Exercise directions
Exactly the lines from the one with "Build this scene" through the one with "rnd = random.Random(7)" should be returned, both ends included and nothing else. Omit any pictures.

### Data records ###

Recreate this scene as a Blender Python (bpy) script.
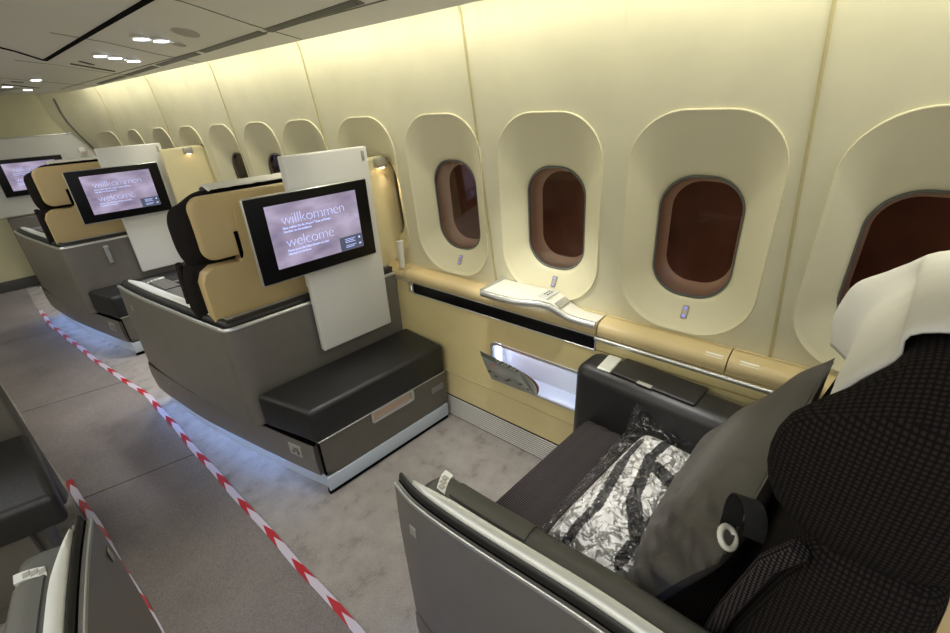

###
### Data records ###

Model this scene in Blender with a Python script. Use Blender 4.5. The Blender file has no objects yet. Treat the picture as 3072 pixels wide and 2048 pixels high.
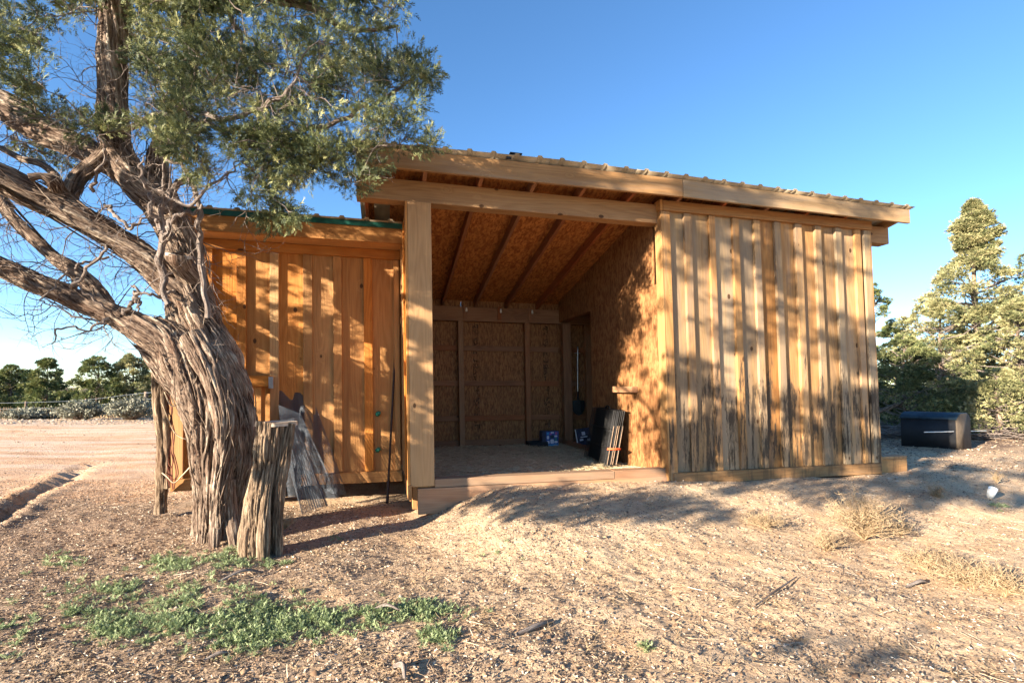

###
### Data records ###

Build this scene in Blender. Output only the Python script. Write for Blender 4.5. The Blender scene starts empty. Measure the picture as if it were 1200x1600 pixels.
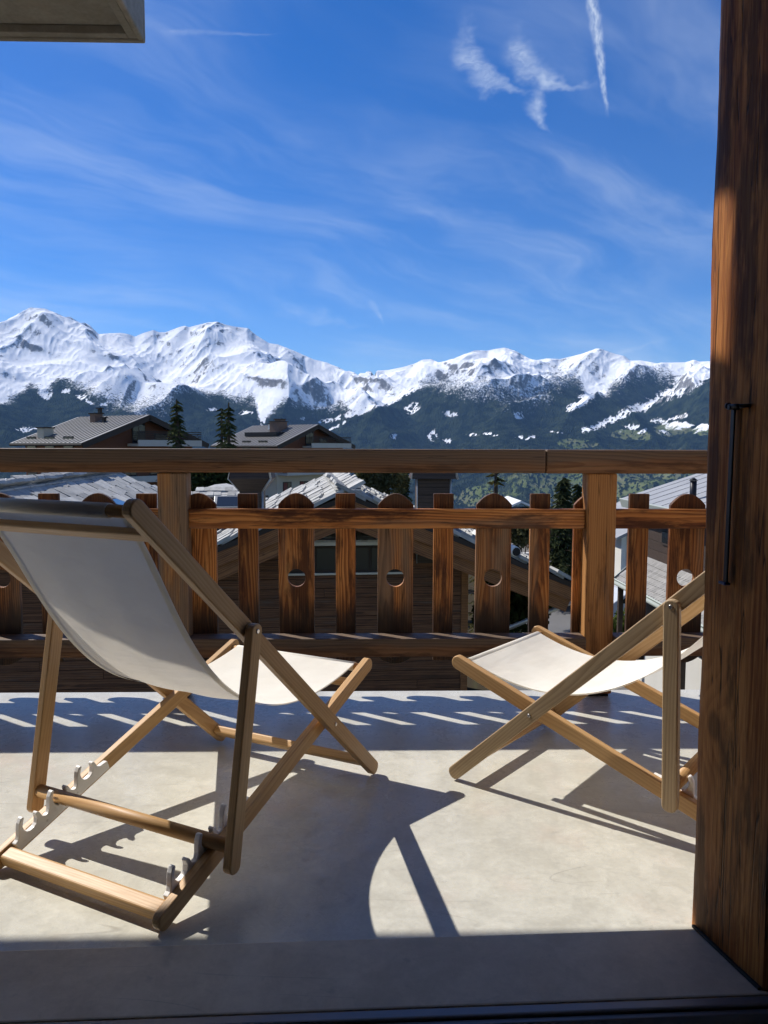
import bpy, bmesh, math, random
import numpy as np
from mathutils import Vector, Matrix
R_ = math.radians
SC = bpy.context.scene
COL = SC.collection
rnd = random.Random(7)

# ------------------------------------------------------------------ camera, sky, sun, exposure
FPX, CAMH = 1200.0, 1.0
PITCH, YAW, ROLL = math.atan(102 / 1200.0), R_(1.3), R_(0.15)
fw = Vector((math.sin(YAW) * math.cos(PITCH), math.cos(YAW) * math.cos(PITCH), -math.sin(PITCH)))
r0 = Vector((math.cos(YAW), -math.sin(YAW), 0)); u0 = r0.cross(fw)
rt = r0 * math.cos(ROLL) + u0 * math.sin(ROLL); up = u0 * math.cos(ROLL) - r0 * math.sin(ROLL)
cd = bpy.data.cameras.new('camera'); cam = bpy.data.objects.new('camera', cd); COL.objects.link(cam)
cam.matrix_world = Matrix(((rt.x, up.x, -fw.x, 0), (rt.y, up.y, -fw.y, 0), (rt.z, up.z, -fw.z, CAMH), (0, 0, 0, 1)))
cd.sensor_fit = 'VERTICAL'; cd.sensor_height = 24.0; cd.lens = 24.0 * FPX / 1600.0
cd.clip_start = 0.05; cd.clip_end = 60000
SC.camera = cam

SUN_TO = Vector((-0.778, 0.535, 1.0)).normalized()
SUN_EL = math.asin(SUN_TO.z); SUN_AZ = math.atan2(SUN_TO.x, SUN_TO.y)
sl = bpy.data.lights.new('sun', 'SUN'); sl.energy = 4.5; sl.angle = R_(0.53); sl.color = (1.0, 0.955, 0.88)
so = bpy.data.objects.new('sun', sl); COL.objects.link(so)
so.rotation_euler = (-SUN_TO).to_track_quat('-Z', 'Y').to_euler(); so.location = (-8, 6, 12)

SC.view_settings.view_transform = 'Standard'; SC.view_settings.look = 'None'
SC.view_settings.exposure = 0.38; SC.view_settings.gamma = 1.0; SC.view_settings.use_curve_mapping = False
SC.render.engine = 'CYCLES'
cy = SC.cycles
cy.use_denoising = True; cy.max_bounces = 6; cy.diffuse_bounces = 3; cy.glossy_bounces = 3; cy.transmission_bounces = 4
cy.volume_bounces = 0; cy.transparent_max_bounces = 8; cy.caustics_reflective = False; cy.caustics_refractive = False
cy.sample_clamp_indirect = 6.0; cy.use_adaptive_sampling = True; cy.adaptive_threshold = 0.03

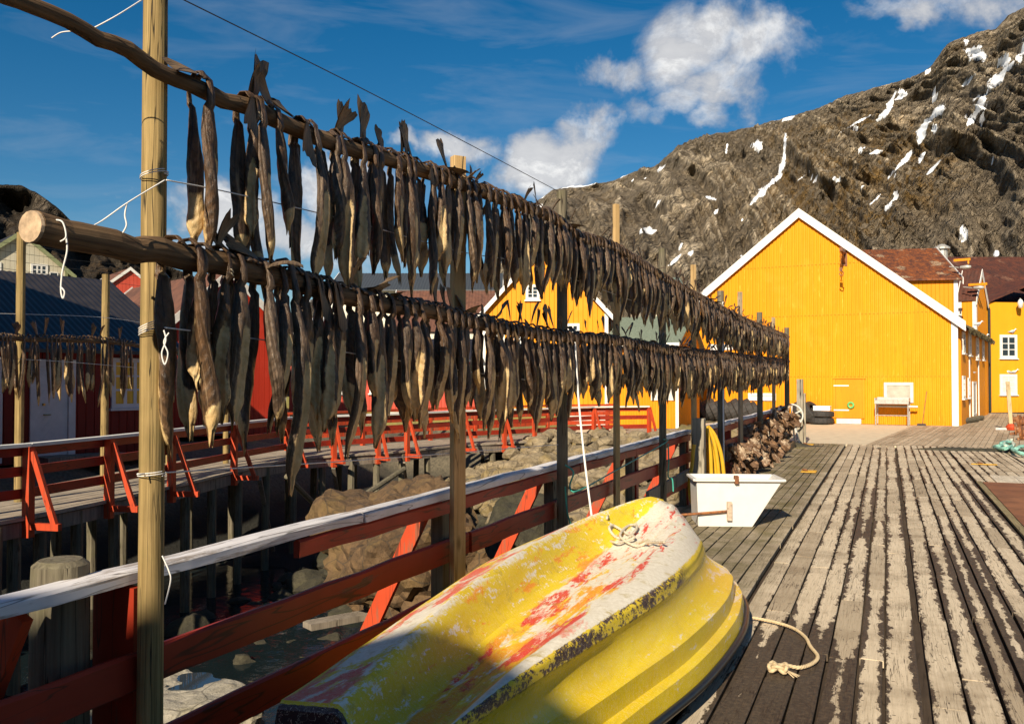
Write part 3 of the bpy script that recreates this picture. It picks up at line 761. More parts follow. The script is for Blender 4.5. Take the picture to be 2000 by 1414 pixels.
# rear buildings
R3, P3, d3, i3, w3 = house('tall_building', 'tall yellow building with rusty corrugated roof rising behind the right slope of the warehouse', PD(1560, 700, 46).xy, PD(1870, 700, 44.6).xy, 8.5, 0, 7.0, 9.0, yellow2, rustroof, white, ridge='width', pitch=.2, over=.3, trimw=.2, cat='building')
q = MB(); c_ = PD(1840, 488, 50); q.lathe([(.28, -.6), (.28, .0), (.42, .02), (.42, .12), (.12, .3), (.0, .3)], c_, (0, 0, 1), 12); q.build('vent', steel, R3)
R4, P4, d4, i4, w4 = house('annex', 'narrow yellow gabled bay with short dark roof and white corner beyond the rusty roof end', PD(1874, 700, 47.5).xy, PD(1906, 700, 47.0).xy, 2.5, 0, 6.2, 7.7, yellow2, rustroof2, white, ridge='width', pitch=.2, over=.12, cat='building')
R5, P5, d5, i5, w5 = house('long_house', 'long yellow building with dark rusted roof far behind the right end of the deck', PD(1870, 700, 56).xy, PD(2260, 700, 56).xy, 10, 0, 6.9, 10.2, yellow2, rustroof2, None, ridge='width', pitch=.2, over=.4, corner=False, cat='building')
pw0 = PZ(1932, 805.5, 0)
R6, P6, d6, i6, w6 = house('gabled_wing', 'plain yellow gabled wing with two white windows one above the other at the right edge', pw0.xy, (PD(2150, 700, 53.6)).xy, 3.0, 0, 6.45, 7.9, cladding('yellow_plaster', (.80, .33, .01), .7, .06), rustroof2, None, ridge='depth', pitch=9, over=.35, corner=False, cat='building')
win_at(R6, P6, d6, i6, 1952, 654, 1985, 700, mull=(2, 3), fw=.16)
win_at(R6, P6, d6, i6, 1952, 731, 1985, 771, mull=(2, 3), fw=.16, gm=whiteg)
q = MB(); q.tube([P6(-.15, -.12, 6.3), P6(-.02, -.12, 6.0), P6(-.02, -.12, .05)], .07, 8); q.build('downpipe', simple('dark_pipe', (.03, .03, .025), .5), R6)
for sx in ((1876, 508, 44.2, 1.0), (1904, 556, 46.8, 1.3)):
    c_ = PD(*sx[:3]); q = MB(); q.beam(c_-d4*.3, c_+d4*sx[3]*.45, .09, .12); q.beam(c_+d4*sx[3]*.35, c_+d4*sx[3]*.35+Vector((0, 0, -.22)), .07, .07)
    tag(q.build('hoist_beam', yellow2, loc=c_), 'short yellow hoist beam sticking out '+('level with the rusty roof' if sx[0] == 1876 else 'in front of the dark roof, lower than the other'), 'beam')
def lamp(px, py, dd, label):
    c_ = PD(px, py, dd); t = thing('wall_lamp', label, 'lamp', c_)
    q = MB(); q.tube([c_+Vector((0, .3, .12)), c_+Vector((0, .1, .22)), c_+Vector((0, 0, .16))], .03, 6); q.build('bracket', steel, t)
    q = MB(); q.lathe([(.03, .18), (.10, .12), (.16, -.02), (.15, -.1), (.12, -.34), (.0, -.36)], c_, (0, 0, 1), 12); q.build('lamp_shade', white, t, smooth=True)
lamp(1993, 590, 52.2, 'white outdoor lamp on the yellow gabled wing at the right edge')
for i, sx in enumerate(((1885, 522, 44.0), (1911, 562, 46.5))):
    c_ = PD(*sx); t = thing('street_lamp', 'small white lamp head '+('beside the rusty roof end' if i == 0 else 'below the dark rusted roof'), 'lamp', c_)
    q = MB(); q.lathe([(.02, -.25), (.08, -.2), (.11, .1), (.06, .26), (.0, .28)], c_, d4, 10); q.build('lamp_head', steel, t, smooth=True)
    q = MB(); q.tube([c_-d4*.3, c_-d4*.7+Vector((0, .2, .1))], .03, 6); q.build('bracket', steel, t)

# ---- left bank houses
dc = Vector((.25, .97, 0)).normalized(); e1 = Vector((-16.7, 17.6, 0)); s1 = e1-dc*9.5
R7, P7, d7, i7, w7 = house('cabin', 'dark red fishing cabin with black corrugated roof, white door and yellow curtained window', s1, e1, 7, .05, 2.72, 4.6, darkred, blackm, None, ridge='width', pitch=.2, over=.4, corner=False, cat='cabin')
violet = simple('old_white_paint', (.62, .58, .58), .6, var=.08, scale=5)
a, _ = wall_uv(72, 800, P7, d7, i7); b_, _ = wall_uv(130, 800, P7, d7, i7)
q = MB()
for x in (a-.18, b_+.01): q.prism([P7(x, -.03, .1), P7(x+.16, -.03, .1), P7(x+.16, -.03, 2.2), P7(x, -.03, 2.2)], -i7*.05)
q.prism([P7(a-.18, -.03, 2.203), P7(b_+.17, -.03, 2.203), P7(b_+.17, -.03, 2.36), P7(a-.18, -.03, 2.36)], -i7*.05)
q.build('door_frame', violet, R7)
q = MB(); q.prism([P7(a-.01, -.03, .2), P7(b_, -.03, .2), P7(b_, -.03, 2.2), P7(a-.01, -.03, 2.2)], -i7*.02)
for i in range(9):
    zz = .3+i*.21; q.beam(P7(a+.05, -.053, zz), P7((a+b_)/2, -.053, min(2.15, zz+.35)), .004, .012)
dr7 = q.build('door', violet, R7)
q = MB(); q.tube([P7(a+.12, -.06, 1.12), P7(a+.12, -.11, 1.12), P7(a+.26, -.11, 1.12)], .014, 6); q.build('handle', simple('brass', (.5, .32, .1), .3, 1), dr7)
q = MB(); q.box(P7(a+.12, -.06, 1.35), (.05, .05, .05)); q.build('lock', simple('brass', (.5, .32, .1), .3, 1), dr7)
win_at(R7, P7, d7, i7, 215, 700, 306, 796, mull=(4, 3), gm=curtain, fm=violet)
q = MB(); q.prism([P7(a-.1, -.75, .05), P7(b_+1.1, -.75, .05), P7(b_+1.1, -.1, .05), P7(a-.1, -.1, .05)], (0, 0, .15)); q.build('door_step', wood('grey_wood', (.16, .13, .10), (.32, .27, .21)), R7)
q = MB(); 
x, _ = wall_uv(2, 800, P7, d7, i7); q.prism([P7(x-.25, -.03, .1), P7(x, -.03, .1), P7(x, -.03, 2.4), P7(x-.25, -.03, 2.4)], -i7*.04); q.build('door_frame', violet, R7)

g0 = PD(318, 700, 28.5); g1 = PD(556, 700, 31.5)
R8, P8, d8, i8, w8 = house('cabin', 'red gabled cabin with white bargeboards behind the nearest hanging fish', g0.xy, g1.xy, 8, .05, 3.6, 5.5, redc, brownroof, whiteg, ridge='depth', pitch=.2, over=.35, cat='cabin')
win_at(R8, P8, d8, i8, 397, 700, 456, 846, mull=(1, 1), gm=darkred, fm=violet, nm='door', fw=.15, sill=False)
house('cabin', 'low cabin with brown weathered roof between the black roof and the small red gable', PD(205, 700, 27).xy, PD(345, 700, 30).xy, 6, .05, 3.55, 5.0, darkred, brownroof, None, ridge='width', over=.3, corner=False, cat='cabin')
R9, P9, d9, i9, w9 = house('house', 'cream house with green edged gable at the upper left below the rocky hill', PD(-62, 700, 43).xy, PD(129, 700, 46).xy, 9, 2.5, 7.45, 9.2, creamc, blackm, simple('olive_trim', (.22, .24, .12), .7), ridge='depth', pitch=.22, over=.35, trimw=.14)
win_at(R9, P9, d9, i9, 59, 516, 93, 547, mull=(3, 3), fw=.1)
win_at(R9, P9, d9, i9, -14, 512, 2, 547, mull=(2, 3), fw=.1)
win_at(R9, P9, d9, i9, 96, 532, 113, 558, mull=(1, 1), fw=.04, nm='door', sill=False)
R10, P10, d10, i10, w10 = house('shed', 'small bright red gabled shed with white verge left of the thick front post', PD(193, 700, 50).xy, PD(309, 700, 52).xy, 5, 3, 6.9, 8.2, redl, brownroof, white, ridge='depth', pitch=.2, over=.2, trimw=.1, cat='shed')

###

Exercise solution
Build this scene in Blender. Output only the Python script. Write for Blender 4.5. The Blender scene starts empty. Measure the picture as if it were 1200x1600 pixels.
import bpy, bmesh, math, random
import numpy as np
from mathutils import Vector, Matrix
R_ = math.radians
SC = bpy.context.scene
COL = SC.collection
rnd = random.Random(7)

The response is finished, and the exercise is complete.